This afternoon, GasFrac Energy Services (GFS in Canada and GSFVF on the pink sheets) released its earnings report for the second quarter. It was an unmitigated disaster. Revenue came in at $16.7 million (Canadian) and the loss per share was 27 cents. Not only were the numbers extremely poor, but the release illustrated the inability of management even to keep investors informed as to the progress of the company (or, more precisely, the lack of progress.)
Let’s get the expectations game out of the way first. During the first quarter conference call in mid-May, management told us that revenues for the quarter should be about the same as those of the first quarter. That meant about $45 million should have been the revenue for the quarter. Since then, the analyst community has been consistently lowering the expectations for the quarter. As of yesterday, they were expecting a loss of 12 cents per share on revenue of $36 million. That is 20% less than the management estimate from May. The reasons offered have been bad weather for fracking in Canada and delays in obtaining follow up work in the USA. Prior to the report, one had to assume that a miss by 20% of revenue for the quarter from what had been told to investors in May would have led to some sort of warning from management. There was no warning. Instead, revenue came in 63% below the figure that had been given out to investors in the middle of May. Keep in mind that when that figure was stated by the management, the second quarter was already half over, so it seems almost inconceivable that the revenue miss could be this large.
It is worth noting that during that first quarter conference call, management also told investors its revenue expectations for the second half of the year. Investors were told that the $90 million estimate for the first half of the year would be about 30 to 35% of the total for the year. This means that total annual revenue for 2012 was estimated by management to be between $257 million and $300 million. That leaves second half revenue at between $167 and $210 million.
Those estimates for the second half are also out the window now. All that management says in the latest report is that it expects the revenues to rise sequentially in the upcoming two quarters. They also have a general statement about the second half being two thirds to three quarters of the year's revenue, but that would now be at least a 25% reduction over the what they previously said, and the range is getting larger not smaller.
Then there is the issue of deployment of equipment. As of the end of the first quarter, there were seven sets of equipment out in the field. The eighth set was at the company’s Red Deer facility in Canada undergoing the set up protocol. By the end of the second quarter, we should have seen this eighth set in the USA ready for use. Of course, that has not happened. The company now makes clear that it only has employees for seven sets. Further, there is no mention at all of the two additional sets which remain to be delivered.

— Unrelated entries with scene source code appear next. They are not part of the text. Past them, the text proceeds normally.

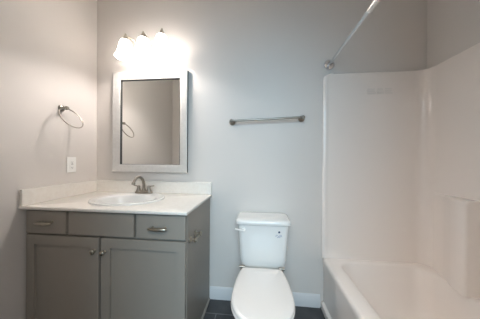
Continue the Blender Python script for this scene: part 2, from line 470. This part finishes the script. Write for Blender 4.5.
# ---------------------------------------------------------------- toilet paper holder on the vanity side
ph = thing('toilet_paper_holder', 'empty nickel toilet paper holder on the side of the vanity', 'paper holder', (CW, -0.42, 0.686))
for y in (-0.465, -0.375):
    bm = bmesh.new()
    lathe(bm, (CW+0.0005, y, 0.686), (1, 0, 0), [(0, 0.020), (0.004, 0.020), (0.008, 0.014), (0.012, 0.009), (0.024, 0.009), (0.027, 0.0145), (0.035, 0.0165), (0.043, 0.0125), (0.047, 0)], 24)
    put('post', bm, 'nickel', ph, angle=40)
bm = bmesh.new()
lathe(bm, (CW+0.033, -0.452, 0.686), (0, 1, 0), [(0, 0.004), (0.008, 0.0055), (0.009, 0.0065), (0.036, 0.0065), (0.037, 0.0055), (0.055, 0.0055), (0.064, 0.004)], 16)
put('roller', bm, 'nickel', ph)

# ---------------------------------------------------------------- toilet
TX = 1.480
to = thing('toilet', 'white two-piece toilet with closed lid between vanity and tub', 'toilet', (TX, -0.35, 0))
# tank
bm = bmesh.new()
def tk(hx, yb, yf, z, r=0.035): return rrect(TX-hx, TX+hx, yf, yb, r, z, 8)
loft(bm, [tk(0.105, -0.06, -0.170, 0.376), tk(0.134, -0.045, -0.195, 0.379), tk(0.151, -0.032, -0.211, 0.393), tk(0.159, -0.024, -0.218, 0.418), tk(0.165, -0.02, -0.221, 0.46), tk(0.171, -0.02, -0.223, 0.56),
          tk(0.178, -0.02, -0.225, 0.66), tk(0.181, -0.02, -0.226, 0.704), tk(0.176, -0.025, -0.220, 0.7055)])
tank = put('tank', bm, 'porcelain', to, angle=45)
bm = bmesh.new()
loft(bm, [tk(0.180, -0.016, -0.226, 0.706), tk(0.191, -0.012, -0.236, 0.7065), tk(0.1945, -0.010, -0.240, 0.711), tk(0.195, -0.010, -0.2405, 0.726), tk(0.191, -0.013, -0.237, 0.736), tk(0.180, -0.018, -0.226, 0.742), tk(0.14, -0.045, -0.19, 0.744, 0.03)])
put('tank_lid', bm, 'porcelain', to, angle=45)
bm = bmesh.new()
lathe(bm, (TX-0.136, -0.2255, 0.672), (0, -1, 0), [(0, 0.013), (0.004, 0.013), (0.007, 0.009), (0.014, 0.007)], 20)
tube(bm, [(TX-0.130, -0.239, 0.668), (TX-0.156, -0.241, 0.671), (TX-0.178, -0.242, 0.6755), (TX-0.194, -0.241, 0.6780), (TX-0.197, -0.241, 0.6780)], [0.006, 0.0072, 0.0078, 0.007, 0.003], 12, flat=0.6)
o = put('flush_lever', bm, 'plastic', to, angle=50)
bm = bmesh.new()
lathe(bm, (TX+0.112, -0.2247, 0.662), (0, -1, 0), [(0, 0.0075), (0.0008, 0.0075)], 16)
put('sticker_dot', bm, 'ink', tank)['label'] = 'dark round dot of the tank sticker'
bm = bmesh.new()
for r_, (zc, w) in enumerate(((0.641, 0.042), (0.634, 0.048), (0.627, 0.040))):
    for k in range(5):
        if (k+r_) % 4 != 2: box(bm, TX+0.110-w/2+k*w/5, TX+0.110-w/2+k*w/5+w/6.5, -0.2255, -0.2235, zc-0.0026, zc+0.0026)
put('sticker_print', bm, 'greyink', tank, smooth=False)['label'] = 'small grey printing on the tank front'
# bowl with foot
TX -= 0.008
def egg(hw, yb, yf, z, n=56, sq=0.0):
    cyy = yb-(yb-yf)*0.52; out = []
    for i in range(n):
        t = 2*PI*i/n; c, s = math.cos(t), math.sin(t)
        if s > 0:
            e_ = 0.62
            out.append((TX+hw*math.copysign(abs(c)**e_, c), cyy+(yb-cyy)*s**e_, z))
        else:
            out.append((TX+hw*c, cyy+(cyy-yf)*s, z))
    return out
bm = bmesh.new()
loft(bm, [egg(0.105, -0.10, -0.56, 0.0), egg(0.108, -0.10, -0.565, 0.02), egg(0.100, -0.11, -0.545, 0.06), egg(0.095, -0.12, -0.54, 0.14), egg(0.110, -0.13, -0.58, 0.22),
          egg(0.140, -0.14, -0.65, 0.30), egg(0.160, -0.16, -0.705, 0.355), egg(0.168, -0.20, -0.722, 0.385), egg(0.168, -0.22, -0.724, 0.398), egg(0.160, -0.225, -0.715, 0.403)])
put('bowl', bm, 'porcelain', to, angle=45)
bm = bmesh.new()
loft(bm, [tk(0.09, -0.05, -0.27, 0.29), tk(0.115, -0.04, -0.285, 0.335), tk(0.125, -0.035, -0.29, 0.369), tk(0.120, -0.04, -0.285, 0.3755)])
put('tank_shelf', bm, 'porcelain', to, angle=45)
# seat and lid: narrow straight back, wide middle, round front
def lidloop(k, z, yb=-0.280, yf=-0.742, wb=0.126, wm=0.167):
    pts = []; n = 28
    L_ = yb-yf; side = []
    for i in range(n+1):
        t = i/n; y = yb-L_*(0.5-0.5*math.cos(PI*t))
        q = (yb-y)/L_
        if q < 0.60: w = wb+(wm-wb)*math.sin(PI/2*q/0.60)**0.62
        else: w = wm*math.sqrt(max(0, 1-((q-0.60)/0.40)**2))
        side.append((w, y))
    side[0] = (wb-0.012, yb)
    side.insert(1, (wb-0.003, yb-0.003))
    cy_ = (yb+yf)/2
    pts = [(TX+w*k, cy_+(y-cy_)*k, z) for w, y in side] + [(TX-w*k, cy_+(y-cy_)*k, z) for w, y in side[::-1][1:]]
    return pts
bm = bmesh.new()
loft(bm, [lidloop(0.97, 0.4045, -0.275), lidloop(1.0, 0.408, -0.275), lidloop(1.005, 0.417, -0.275), lidloop(0.985, 0.4225, -0.275)])
put('seat', bm, 'seat', to, angle=50)
bm = bmesh.new()
loft(bm, [lidloop(0.97, 0.424), lidloop(0.985, 0.4245), lidloop(0.99, 0.430), lidloop(0.985, 0.436), lidloop(0.965, 0.4405), lidloop(0.90, 0.4435), lidloop(0.6, 0.447), lidloop(0.2, 0.448)])
put('lid', bm, 'seat', to, angle=50)
for s in (-1, 1):
    bm = bmesh.new()
    lathe(bm, (TX+s*0.134-0.02, -0.268, 0.432), (1, 0, 0), [(0, 0.006), (0.002, 0.0095), (0.038, 0.0095), (0.040, 0.006)], 16)
    lathe(bm, (TX+s*0.134, -0.264, 0.376), (0, 0, 1), [(0, 0.013), (0.03, 0.013), (0.048, 0.009)], 16)
    put('hinge', bm, 'satin', to, angle=50)['label'] = 'metal lid hinge bolt'

TX += 0.008
# ---------------------------------------------------------------- one-piece tub and shower unit
tu = thing('bathtub', 'white moulded bathtub with its tall one-piece shower surround', 'bathtub', (2.33, -0.76, 0))
X0, X1, Y0, Y1, ZT = 1.955, 2.698, -1.512, -0.003, 0.399
bm = bmesh.new()
def ol(i, z, r=0.02): return rrect(X0+i, X1-0.001, Y0+0.001, Y1-0.001, r, z, 10)
def il(a, b, c, d, r, z): return rrect(X0+a, X1-b, Y0+c, Y1-d, r, z, 10)
loft(bm, [ol(-0.012, 0.0), ol(-0.012, 0.045), ol(0.006, 0.060), ol(0.004, 0.30), ol(-0.002, 0.355), ol(-0.003, 0.380), ol(0.002, 0.393), ol(0.012, ZT),
          il(0.085, 0.045, 0.09, 0.045, 0.10, ZT), il(0.093, 0.053, 0.098, 0.053, 0.10, ZT-0.003), il(0.100, 0.060, 0.105, 0.060, 0.10, ZT-0.013),
          il(0.112, 0.072, 0.13, 0.085, 0.11, 0.30), il(0.130, 0.090, 0.16, 0.13, 0.12, 0.16), il(0.155, 0.115, 0.20, 0.175, 0.13, 0.09), il(0.21, 0.17, 0.26, 0.24, 0.12, 0.070), il(0.30, 0.25, 0.4, 0.4, 0.08, 0.066)], True, True, True)
put('tub', bm, 'tub', tu, angle=40)
# surround: one plan profile carried up the three walls
def plan(sh, top=0.0):
    P = []
    def a(x, y): P.append((x, y))
    a(1.945+sh, -0.003-top*0); a(1.945+sh, -0.012); a(1.949+sh, -0.020); a(1.956+sh, -0.0245); a(1.964+sh, -0.0255); a(1.972+sh, -0.0235); a(1.979+sh, -0.019); a(1.990+sh, -0.0165)
    a(1.994+sh, -0.0155); a(2.3, -0.0155); a(2.603, -0.0155)
    R_ = 0.080; ex, ey = 2.6885, -0.0155
    for k in range(9):
        t = PI/2*(1-k/8); P.append((ex-R_+R_*math.cos(t), ey-R_+R_*math.sin(t)))
    a(2.6885, -0.101)
    half = list(P)
    return half + [(x, -1.515-y) for x, y in half[::-1]]
zs = [(0.385, 0)]
levels = [(0.40, 0.0), (0.9, 0.0), (1.35, 0.0), (1.80, 0.0)]
rr_ = 0.040
for k in range(1, 8):
    t = PI/2*k/8
    levels.append((1.80+rr_*math.sin(t), rr_*(1-math.cos(t))))
rows = [[(x, y, z) for x, y in plan(sh)] for z, sh in levels]
last = plan(rr_)
def toward(p, d):
    x, y = p
    nx = min(x+d, 2.6975) if x > 2.5 else x
    ny = min(y+d, -0.003) if y > -0.7 else max(y-d, -1.512)
    if 0.1 < -y < 1.41: ny = y
    return nx, ny
rows.append([(x, y, 1.8425) for x, y in last])
rows.append([(*toward(p, 0.003), 1.8455) for p in last])
rows.append([(*toward(p, 0.020), 1.846) for p in last])
bm = bmesh.new(); loft(bm, rows, False, False, False)
put('shower_surround', bm, 'acrylic', tu, angle=50)
# moulded column and shelf low on the long wall
bm = bmesh.new()
def col(k, z, y_end=-0.37):
    P = [(2.6895, -0.055), (2.686, -0.09), (2.678, -0.14), (2.662, -0.195), (2.642, -0.25), (2.626, -0.30), (2.620, -0.335), (2.620, -0.357), (2.6225, -0.366), (2.629, -0.3705), (2.66, -0.372), (2.6895, -0.372)]
    return [(2.6895-(2.6895-x)*k, y, z) for x, y in P]
loft(bm, [col(1.0, 0.392), col(1.0, 0.45), col(1.0, 0.915), col(0.97, 0.928), col(0.88, 0.936), col(0.6, 0.940), col(0.02, 0.943)], False, False, False)
put('moulded_column', bm, 'acrylic', tu, angle=50)
bm = bmesh.new()
for k, (xa, w) in enumerate(((2.272, 0.062), (2.344, 0.044), (2.398, 0.052))):
    rows_ = 3 if k != 1 else 2
    for r_ in range(rows_):
        z0 = 1.676+r_*(0.048/rows_)
        box(bm, xa, xa+w*(0.86 if r_ else 1), -0.0185, -0.0150, z0, z0+0.048/rows_-0.006)
put('moulded_lettering', bm, 'mark', tu, smooth=False)['label'] = 'faint grey moulded marks near the top of the surround'

# ---------------------------------------------------------------- shower rod
sr = thing('shower_rod', 'chrome shower curtain rod above the tub edge', 'shower rod', (1.993, -0.76, 1.919))
RX, RZ = 1.993, 1.919
for y, d in ((-0.0005, -1), (YF+0.0005, 1)):
    bm = bmesh.new()
    lathe(bm, (RX, y, RZ), (0, d, 0), [(0, 0.040), (0.005, 0.0405), (0.012, 0.036), (0.018, 0.024), (0.022, 0.017), (0.034, 0.0155)], 32)
    put('flange', bm, 'chrome', sr, angle=40)
bm = bmesh.new()
lathe(bm, (RX, -0.010, RZ), (0, -1, 0), [(0, 0.0115), (0.62, 0.0115)], 24)
put('inner_tube', bm, 'chrome', sr)
bm = bmesh.new()
lathe(bm, (RX, -0.55, RZ), (0, -1, 0), [(0, 0.0120), (0.001, 0.0150), (0.012, 0.0150), (0.014, 0.0138), (0.90, 0.0138)], 24)
put('outer_tube', bm, 'chrome', sr, angle=40)
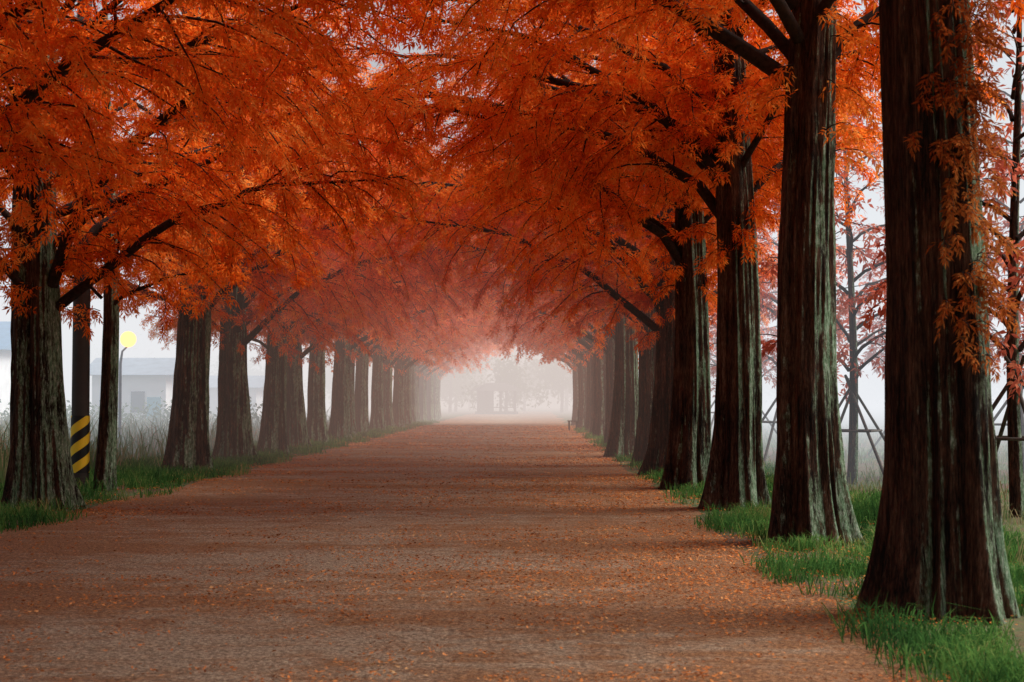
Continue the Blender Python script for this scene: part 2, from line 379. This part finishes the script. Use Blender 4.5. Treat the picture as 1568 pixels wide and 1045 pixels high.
kk=lambda x,y: np.clip((vnoise(x,y,2.2,16)*0.6+vnoise(x,y,0.6,17)*0.4-0.2)*2.5,0,1)
ob('field_west',grass('field_west',60000,-30,-8.5,22,80,0.3,0.95,M_weed,kk,0.018),fg)
ob('field_east',grass('field_east',45000,4.2,26,12,80,0.08,0.30,M_weed,kk,0.012),fg)

def flat(name,c,r=0.7,var=0.15):
    m,nt,out=new_mat(name); g=N(nt,'ShaderNodeNewGeometry')
    n=noise(nt,g.outputs['Position'],3,5)
    principled(nt,out,ramp(nt,n,[(0.3,tuple(v*(1-var) for v in c)),(0.7,tuple(min(1,v*(1+var)) for v in c))]),r); return m
M_white=flat('white_wall',(0.72,0.74,0.76)); M_teal=flat('teal_paint',(0.08,0.34,0.42)); M_roofb=flat('blue_roof',(0.10,0.20,0.32))
M_dark=flat('dark_timber',(0.05,0.045,0.045)); M_glass=flat('window_glass',(0.04,0.06,0.08),0.15); M_conc=flat('concrete',(0.05,0.042,0.038))
M_grey=flat('grey_roof',(0.22,0.26,0.31))
m,nt,out=new_mat('hazard_stripes'); tc=N(nt,'ShaderNodeTexCoord'); sp=N(nt,'ShaderNodeSeparateXYZ'); nt.links.new(tc.outputs['Object'],sp.inputs[0])
ang=math_(nt,'DIVIDE',math_(nt,'ARCTAN2',sp.outputs[1],sp.outputs[0]),2*math.pi)
fr=math_(nt,'FRACT',math_(nt,'ADD',math_(nt,'MULTIPLY_ADD',sp.outputs[2],3.1,10),math_(nt,'MULTIPLY',ang,-2)))
st=math_(nt,'GREATER_THAN',fr,0.5)
principled(nt,out,mixc(nt,st,(0.015,0.015,0.015),(0.95,0.63,0.03)),0.5); M_haz=m
pole=bpy.data.objects.new('utility_pole',None); COL.objects.link(pole); pole.location=(-7.32,24.8,0)
tb=Tubes(); tb.add([(0,0,0),(0,0,4),(0,0,9)],[0.145,0.135,0.115],24); ob('shaft',tb.mesh('shaft',M_conc),pole)
tb=Tubes(); tb.add([(0,0,0.30),(0,0,1.22)],[0.153,0.151],32); ob('hazard_sleeve',tb.mesh('hazard_sleeve',M_haz),pole)
tb=Tubes(); tb.add([(-0.8,0,8.4),(0.8,0,8.4)],[0.05,0.05],8); ob('crossarm',tb.mesh('crossarm',M_conc),pole)

bn=bpy.data.objects.new('park_bench',None); COL.objects.link(bn); bn.location=(1.9,72,0); bn.rotation_euler=(0,0,math.radians(90)); 
def boxes(name,lst,mat,parent):
    V=[];F=[]
    for b in lst: box(V,F,*b)
    return ob(name,mk(name,V,F,mat),parent)
boxes('seat',[(-0.8,0.8,-0.25+0.13*i,-0.15+0.13*i,0.42,0.46) for i in range(4)],M_dark,bn)
boxes('backrest',[(-0.8,0.8,-0.32,-0.28,0.55+0.14*i,0.65+0.14*i) for i in range(3)],M_dark,bn)
boxes('legs',[(sx-0.03,sx+0.03,yy,yy+0.05,0,0.415) for sx in(-0.6,0.6) for yy in (-0.2,0.15)]+[(sx-0.03,sx+0.03,-0.275,-0.235,0.3,0.98) for sx in(-0.6,0.6)],M_dark,bn)

pv=bpy.data.objects.new('garden_pavilion',None); COL.objects.link(pv); pv.location=(-3.4,146,0); pv.scale=(0.8,0.8,0.85); pv.rotation_euler=(0,0,0.35)
boxes('posts',[(a-0.12,a+0.12,b-0.12,b+0.12,0.3,2.6) for a in(-1.8,0,1.8) for b in(-1.5,1.5)],M_dark,pv)
boxes('platform',[(-2.1,2.1,-1.8,1.8,0,0.3)],M_dark,pv); boxes('railing',[(-1.8,1.8,1.45,1.52,0.7,0.8),(-1.8,1.8,-1.52,-1.45,0.7,0.8),(-1.8,-0.2,1.40,1.44,0.3,2.6)],M_dark,pv)
ob('roof',mk('roof',[(-2.7,-2.3,2.6),(2.7,-2.3,2.6),(2.7,2.3,2.6),(-2.7,2.3,2.6),(-1.2,0,3.5),(1.2,0,3.5)],[(0,1,5,4),(1,2,5),(2,3,4,5),(3,0,4),(3,2,1,0)],M_dark),pv)
def house(name,x,y,w_,d_,h_,rh,roof,nwin,trim):
    bd=bpy.data.objects.new(name,None); COL.objects.link(bd); bd.location=(x,y,0)
    boxes('walls',[(-w_/2,w_/2,0,d_,0,h_)],M_white,bd)
    st_=w_/(nwin+1)
    boxes('windows',[(-w_/2+st_*(i+0.6),-w_/2+st_*(i+0.6)+st_*0.55,-0.05,-0.003,h_*0.36,h_*0.72) for i in range(nwin)],M_glass,bd)
    boxes('door',[(w_/2-st_*0.75,w_/2-st_*0.2,-0.05,-0.003,0,h_*0.62)],trim,bd)
    ob('roof',mk('roof',[(-w_/2-.4,-0.5,h_+.003),(w_/2+.4,-0.5,h_+.003),(w_/2+.4,d_+.5,h_+.003),(-w_/2-.4,d_+.5,h_+.003),(-w_/2-.4,d_/2,h_+rh),(w_/2+.4,d_/2,h_+rh)],[(0,1,5,4),(2,3,4,5),(1,2,5),(3,0,4)],roof),bd)
house('farm_building',-27.6,66,9,7,3.6,1.4,M_roofb,4,M_teal)
house('white_house',-17.4,66,3.2,4,2.5,0.8,M_grey,2,M_teal)
house('garden_shed',-17.0,86,3.0,3,2.1,0.7,M_grey,1,M_teal)
m,nt,out=new_mat('lamp_glow'); e=N(nt,'ShaderNodeEmission'); e.inputs[0].default_value=(1,0.40,0.11,1); e.inputs[1].default_value=3.4; nt.links.new(e.outputs[0],out.inputs[0]); M_glow=m
lp=bpy.data.objects.new('street_lamp',None); COL.objects.link(lp); lp.location=(-11.85,44,0)
tb=Tubes(); tb.add([(0,0,0),(0,0,2.5),(0.05,0,2.85),(0.2,0,3.0)],[0.045,0.04,0.03,0.025],10); ob('mast',tb.mesh('mast',M_grey),lp)
tb=Tubes(); th=np.linspace(0.05,math.pi-0.05,9); tb.add([(0.22,0,3.2-0.23*math.cos(a)) for a in th],[0.23*math.sin(a) for a in th],16); ob('lantern',tb.mesh('lantern',M_glow),lp)
rg=np.random.default_rng(77); P=[];tb=Tubes()
for i in range(46):
    x=rg.uniform(-75,75); y=rg.uniform(145,210); h=rg.uniform(5,9)
    tb.add([(x,y,0),(x+0.2,y,h*0.8)],[0.2,0.08],6)
    for c in range(14):
        cc=np.array([x,y,h*0.62])+rg.normal(size=3)*np.array([1.5,1.5,h*0.16]); P.append(cc+rg.normal(size=(110,3))*0.6)
for i in range(30):
    x=-10-rg.uniform(0,18); y=60+rg.uniform(-1,3)
    P.append(np.array([x,y,rg.uniform(0.4,0.8)])+rg.normal(size=(130,3))*np.array([0.6,0.5,0.34]))
P=np.concatenate(P); P[:,2]=np.maximum(P[:,2],0.05); D=unit(rg.normal(size=P.shape)); S=unit(np.cross(D,rg.normal(size=P.shape)))
sc=np.where(P[:,1]<100,0.22,0.5)
V,F=kites(P,D,S,sc,sc*0.5)
dt=bpy.data.objects.new('distant_trees',None); COL.objects.link(dt); ob('foliage',mk('dfol',V,F,M_green),dt); ob('trunks',tb.mesh('dtr',M_limb),dt)

# ---------------- fog (absorbing volumes; own emission stands in for scattered light) ----------------
def fog(name,b,dens,em,col=(0.90,0.94,1.0)):
    m,nt,out=new_mat(name+'_vol')
    a=N(nt,'ShaderNodeVolumeAbsorption'); a.inputs['Color'].default_value=(0,0,0,1); a.inputs['Density'].default_value=dens
    e=N(nt,'ShaderNodeEmission'); e.inputs[0].default_value=(*col,1); e.inputs[1].default_value=em*dens
    ad=N(nt,'ShaderNodeAddShader'); nt.links.new(a.outputs[0],ad.inputs[0]); nt.links.new(e.outputs[0],ad.inputs[1])
    nt.links.new(ad.outputs[0],out.inputs['Volume'])
    V=[];F=[]; box(V,F,*b); return ob(name,mk(name,V,F,m))
fog('fog',(-8.2,4.2,28,84,-0.5,13),0.0045,0.93,(1.0,0.66,0.54))  # orange emission tint paints in the light filtered by the canopy
fog('fog_bank',(4.25,160,24,84,-0.5,12),0.020,1.0)
fog('fog_bank',(-160,-8.25,36,84,-0.5,12),0.016,1.0)
fog('fog_bank',(-160,160,84.1,260,-0.5,14),0.020,0.76,(1.0,0.97,0.95))

# ---------------- light ----------------
el=math.radians(48); az=math.radians(74)
w=bpy.data.worlds.new("World"); scene.world=w; w.use_nodes=True; nt=w.node_tree
bg=nt.nodes['Background']; sky=nt.nodes.new('ShaderNodeTexSky'); sky.sky_type='NISHITA'; sky.sun_disc=False
sky.sun_elevation=el; sky.sun_rotation=az; sky.dust_density=5; sky.air_density=1.3
hs=nt.nodes.new('ShaderNodeHueSaturation'); hs.inputs['Saturation'].default_value=0.5
nt.links.new(sky.outputs[0],hs.inputs['Color']); nt.links.new(hs.outputs[0],bg.inputs[0]); bg.inputs[1].default_value=0.15
sd=bpy.data.lights.new('sun','SUN'); sd.energy=5.0; sd.angle=math.radians(40); sd.color=(1,0.95,0.86)
so=bpy.data.objects.new('sun',sd); COL.objects.link(so)
so.rotation_euler=Vector((math.cos(el)*math.sin(az),math.cos(el)*math.cos(az),math.sin(el))).to_track_quat('Z','Y').to_euler()

cd=bpy.data.cameras.new('camera'); cd.lens=53.95; cd.sensor_width=36; cd.clip_end=5000; cd.clip_start=0.1
cd.dof.use_dof=True; cd.dof.focus_distance=22; cd.dof.aperture_fstop=4.0
cam=bpy.data.objects.new('camera',cd); COL.objects.link(cam); cam.location=(0,0,1.5)
cam.rotation_euler=(math.radians(90+2.14),0,math.radians(0.756)); scene.camera=cam
scene.view_settings.view_transform='Standard'; scene.view_settings.look='None'; scene.view_settings.exposure=0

I have tried to find something optimistic in the second quarter report. I cannot. Gasfrac seems clearly to have lost its way. There are no new contracts. Despite vague language in the latest release, there seem clearly to be few new customers. After all, there were twelve operating days during the quarter for the equipment in the USA. Three sets of equipment operated for 12 days out of 39 weeks (13 weeks per set). Even if one set was sitting and waiting for Black Brush the entire quarter (which, by itself, would be poor management), the other two sets were still used less than 10% of the time. That means no customers and certainly no new customers of importance.
I have been a strong booster of GasFrac for at least two years. Clearly, I was wrong. I still think that management deserves a chance to explain what happened during the conference call. Absent a compelling reason to stay, however, it looks like it is time to sell.
DISCLOSURE: I am long GasFrac for now, but I may sell some or all within the next 72 hours.
1 comment:
Once again, I intend on taking part in the C.C..
My direct question will be ---How are you intending on building or rebuilding any credibility with investors/ the market/ analysts?
The guidance they gave in May was 5+ weeks into the 13 week 2nd 1/4, you misrepresented the guidance, you had to already know the 2nd 1/4 would not be similar to the 1st.
C.C. will be brutal.
I to will wait & see HOW ZEKE tries to explain this misrepresentation!!!
At this moment, I have NO FAITH IN MANAGEMENT!!!